Bottom three: Peach, Nicholas, and Jason. Peach survived to make squash-team-bake-sale wear for at least one more week. Nicholas made a design with a purple cape and a practically backless blouse, as if the model got caught in the elevator doors on her way to the runway. He was stunned to be eliminated from the competition, but Heidi had to make good on her “one designer … OR MORE … will be gone” promise at some point.

The other evictee was, of course, Oddjob. At various points in this episode, he manhandled his poor model (who was busy questioning every decision she’d made in her life that brought her to this point) and aired his puerile insecurities with lines like “I’m a straight guy in a gay man’s world.” He moved beyond the realm of “entertaining dumbass” into “insufferable prick” with incredible speed. And then he was gone, the power of The Hat having spared him from a Week 1 elimination but no more. Poor Tim Gunn lamented that he “didn’t get a chance to say bonne chance.” Given Jason’s eagerness to escape the gay man’s world, that probably suited him fine.

Stray Observations:

— “I wake up this morning, and I’m dead. Literally dead.”

— “Infinity is a positive sign.”

— “I thought Mondo was going to be a chipper-chatter!”

— “It’s just so operatic, I can’t stand it.”

— I don’t know how Casanova avoided the bottom three. His top looked like something Mom from Futurama would wear.

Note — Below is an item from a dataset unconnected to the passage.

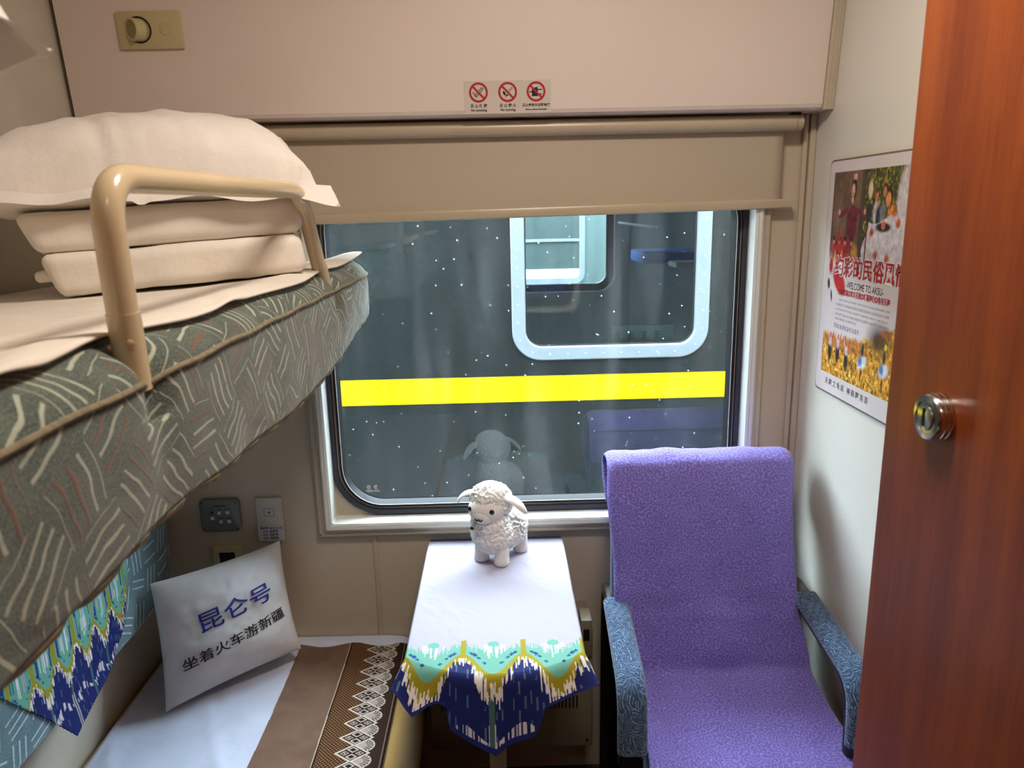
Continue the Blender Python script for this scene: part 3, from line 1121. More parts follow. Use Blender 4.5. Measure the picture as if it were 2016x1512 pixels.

— Ad during the judges’ remarks: “For extended judging, go to lifetimetv.com.” No! Damn it, Lifetime, fill your extra 30 minutes with this stuff, which we might actually might like to watch! Put the extra Michael Kors cattiness on TV, and put the extraneous photo shoots and Tim Gunn “go go go” moments on the web.

— Joanna Cole: “Mary Tyler Moore was the reason I moved to America.” I’m sure that sounded less creepy in her head.